I work in the airline IT world. "Paper tickets" aren't the paper boarding passes you print out at the kiosk. These are actual tickets issued at travel agents or airport ticket counters, and go back to a time when you could buy a ticket independent of a reservation or seat assignment. In fact, travel agents used to be able to manually hand-write them and the only thing keeping them secure was that ticket stock was controlled. It's similar to buying a train ticket for a commuter railroad from the machine at the station...unless you're reserving a seat, you can exchange it for a seat on whatever train you get on. Same went for paper tickets -- if you had a ticket that said "JFK to LAX" you could go to the airport and check in on any flight if you had an open reservation.
The article mentions that they're doing this to get rid of paper buddy passes, which really are the only paper tickets most domestic airlines deal with these days. It's incredibly rare to process paper tickets for passengers these days.
Beau, are you to busy sucking on some DICE individuals that you cant realize the crap your posting??

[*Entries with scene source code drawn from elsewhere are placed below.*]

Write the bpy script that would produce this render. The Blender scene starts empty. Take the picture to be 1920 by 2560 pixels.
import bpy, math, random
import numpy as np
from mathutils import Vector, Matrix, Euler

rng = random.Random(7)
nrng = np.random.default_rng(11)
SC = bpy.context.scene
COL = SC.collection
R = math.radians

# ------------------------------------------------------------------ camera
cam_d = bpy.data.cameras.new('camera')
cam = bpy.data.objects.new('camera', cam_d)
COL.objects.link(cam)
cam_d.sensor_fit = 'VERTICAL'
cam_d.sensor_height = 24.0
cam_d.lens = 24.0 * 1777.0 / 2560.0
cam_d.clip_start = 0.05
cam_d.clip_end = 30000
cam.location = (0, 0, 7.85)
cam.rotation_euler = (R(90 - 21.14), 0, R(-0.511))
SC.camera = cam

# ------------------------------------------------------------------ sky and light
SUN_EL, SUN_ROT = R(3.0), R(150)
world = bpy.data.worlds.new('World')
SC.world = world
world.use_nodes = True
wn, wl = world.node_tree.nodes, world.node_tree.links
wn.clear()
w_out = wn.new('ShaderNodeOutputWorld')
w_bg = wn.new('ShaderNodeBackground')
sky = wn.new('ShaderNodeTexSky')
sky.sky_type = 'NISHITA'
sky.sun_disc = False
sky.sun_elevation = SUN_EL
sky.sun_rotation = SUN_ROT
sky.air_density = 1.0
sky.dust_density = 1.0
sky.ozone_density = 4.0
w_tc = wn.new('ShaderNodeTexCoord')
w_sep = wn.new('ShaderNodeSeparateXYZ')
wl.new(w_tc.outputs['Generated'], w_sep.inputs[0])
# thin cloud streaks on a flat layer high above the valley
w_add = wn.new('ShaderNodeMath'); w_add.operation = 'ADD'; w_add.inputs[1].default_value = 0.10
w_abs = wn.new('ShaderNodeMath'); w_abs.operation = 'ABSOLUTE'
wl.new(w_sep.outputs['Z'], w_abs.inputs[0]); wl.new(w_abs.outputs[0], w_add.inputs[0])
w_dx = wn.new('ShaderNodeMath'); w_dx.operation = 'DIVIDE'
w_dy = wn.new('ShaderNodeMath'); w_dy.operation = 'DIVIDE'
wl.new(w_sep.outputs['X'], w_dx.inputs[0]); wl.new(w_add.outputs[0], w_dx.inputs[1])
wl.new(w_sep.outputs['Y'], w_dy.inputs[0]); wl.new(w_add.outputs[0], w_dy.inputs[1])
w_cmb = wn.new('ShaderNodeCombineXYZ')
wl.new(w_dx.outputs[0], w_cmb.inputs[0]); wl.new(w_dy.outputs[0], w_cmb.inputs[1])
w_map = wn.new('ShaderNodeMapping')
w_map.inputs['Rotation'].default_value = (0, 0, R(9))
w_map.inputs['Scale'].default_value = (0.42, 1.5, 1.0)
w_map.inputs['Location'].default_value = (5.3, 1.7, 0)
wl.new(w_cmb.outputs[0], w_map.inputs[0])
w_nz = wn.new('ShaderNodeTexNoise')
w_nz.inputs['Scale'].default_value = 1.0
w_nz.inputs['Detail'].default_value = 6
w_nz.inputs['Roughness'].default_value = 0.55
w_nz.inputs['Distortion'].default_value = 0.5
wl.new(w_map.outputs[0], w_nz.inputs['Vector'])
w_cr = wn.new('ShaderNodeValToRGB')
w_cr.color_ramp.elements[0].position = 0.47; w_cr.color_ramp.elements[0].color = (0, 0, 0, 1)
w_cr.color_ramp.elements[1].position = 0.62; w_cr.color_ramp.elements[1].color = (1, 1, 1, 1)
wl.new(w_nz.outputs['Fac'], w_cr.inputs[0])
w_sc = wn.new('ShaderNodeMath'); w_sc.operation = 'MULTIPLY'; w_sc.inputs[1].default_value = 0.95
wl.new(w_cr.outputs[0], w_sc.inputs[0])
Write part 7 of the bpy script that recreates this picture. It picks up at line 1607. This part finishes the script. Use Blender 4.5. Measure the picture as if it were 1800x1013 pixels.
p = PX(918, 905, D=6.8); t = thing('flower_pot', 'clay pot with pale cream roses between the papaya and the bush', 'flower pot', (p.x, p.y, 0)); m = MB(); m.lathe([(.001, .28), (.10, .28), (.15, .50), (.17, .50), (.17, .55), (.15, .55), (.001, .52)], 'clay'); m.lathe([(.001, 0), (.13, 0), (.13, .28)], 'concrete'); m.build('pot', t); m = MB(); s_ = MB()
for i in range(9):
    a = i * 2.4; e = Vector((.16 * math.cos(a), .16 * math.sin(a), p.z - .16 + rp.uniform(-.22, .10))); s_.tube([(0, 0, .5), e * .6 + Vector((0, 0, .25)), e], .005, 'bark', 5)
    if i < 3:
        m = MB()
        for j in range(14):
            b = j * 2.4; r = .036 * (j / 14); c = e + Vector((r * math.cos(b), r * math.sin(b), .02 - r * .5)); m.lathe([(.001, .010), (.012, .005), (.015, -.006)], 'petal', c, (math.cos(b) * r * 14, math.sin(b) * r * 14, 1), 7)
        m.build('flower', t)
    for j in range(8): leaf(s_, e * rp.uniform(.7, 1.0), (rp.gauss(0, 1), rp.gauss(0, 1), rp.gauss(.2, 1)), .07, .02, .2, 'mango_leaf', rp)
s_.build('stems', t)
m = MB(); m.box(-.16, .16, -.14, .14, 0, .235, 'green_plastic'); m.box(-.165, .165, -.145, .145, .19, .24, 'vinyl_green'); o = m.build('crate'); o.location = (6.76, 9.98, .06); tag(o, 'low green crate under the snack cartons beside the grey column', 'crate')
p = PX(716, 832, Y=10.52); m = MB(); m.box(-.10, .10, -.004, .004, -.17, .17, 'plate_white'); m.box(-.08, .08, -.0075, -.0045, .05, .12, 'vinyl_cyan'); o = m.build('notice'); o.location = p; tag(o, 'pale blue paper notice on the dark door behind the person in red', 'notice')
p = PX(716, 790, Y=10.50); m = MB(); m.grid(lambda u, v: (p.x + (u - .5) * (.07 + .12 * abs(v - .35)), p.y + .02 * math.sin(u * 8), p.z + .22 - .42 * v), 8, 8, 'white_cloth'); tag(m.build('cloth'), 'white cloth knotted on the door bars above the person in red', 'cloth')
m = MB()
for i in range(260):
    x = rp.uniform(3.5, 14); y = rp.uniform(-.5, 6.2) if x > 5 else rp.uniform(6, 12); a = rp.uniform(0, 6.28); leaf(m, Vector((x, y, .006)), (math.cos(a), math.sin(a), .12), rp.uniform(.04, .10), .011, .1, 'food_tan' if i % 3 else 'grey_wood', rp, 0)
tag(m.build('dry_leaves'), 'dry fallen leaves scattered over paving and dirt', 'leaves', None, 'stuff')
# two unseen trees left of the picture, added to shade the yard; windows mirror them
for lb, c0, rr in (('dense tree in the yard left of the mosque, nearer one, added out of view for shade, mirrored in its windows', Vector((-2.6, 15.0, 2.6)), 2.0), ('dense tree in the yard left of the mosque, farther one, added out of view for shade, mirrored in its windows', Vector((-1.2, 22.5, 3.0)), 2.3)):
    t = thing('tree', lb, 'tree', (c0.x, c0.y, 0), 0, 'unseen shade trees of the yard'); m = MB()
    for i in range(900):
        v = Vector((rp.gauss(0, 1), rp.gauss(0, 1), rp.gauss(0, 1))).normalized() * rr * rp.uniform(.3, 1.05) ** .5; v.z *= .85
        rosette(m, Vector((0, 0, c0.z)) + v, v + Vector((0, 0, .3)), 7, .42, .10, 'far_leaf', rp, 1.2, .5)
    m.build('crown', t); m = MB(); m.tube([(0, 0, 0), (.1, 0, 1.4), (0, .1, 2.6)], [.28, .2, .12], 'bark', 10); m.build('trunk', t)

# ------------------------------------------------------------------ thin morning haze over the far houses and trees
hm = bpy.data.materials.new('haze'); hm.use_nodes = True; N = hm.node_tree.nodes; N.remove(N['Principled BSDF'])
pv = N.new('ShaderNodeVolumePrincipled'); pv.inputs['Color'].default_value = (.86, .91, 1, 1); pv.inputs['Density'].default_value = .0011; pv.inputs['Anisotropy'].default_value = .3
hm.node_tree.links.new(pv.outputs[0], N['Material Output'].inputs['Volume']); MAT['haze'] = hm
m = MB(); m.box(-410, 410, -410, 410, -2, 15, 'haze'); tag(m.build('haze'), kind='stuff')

Once again How is this newz for Nerdz?
"the consumerist" Fucking please.
its people like u whom are killing this publication
Well, that sucks!
Have gnu, will travel.
Looks like their replacing their pneumatic tubes with those internet tubes that get clogged with emails.
Ah, pneumatic tubes. Explains this bizarre label I saw taped to the wall at a Southwest get at LAX: https://twitter.com/isonno/sta...
All the time I have been flying the longest time seems to be the time it takes for people to get into the plane and sit down. Apparently a large percentage will block the aisle while stowing their hand luggage, taking off jacket, taking out hand luggage again to find the phone charger, etc etc.
Same on exit.
Would be nice to have new eyes on this process.
It's a bug? I thought it's a long time feature.
Does this mean that my seat will not get smaller (again)?!
Self-importance and self-indulgence is the root of ALL evil.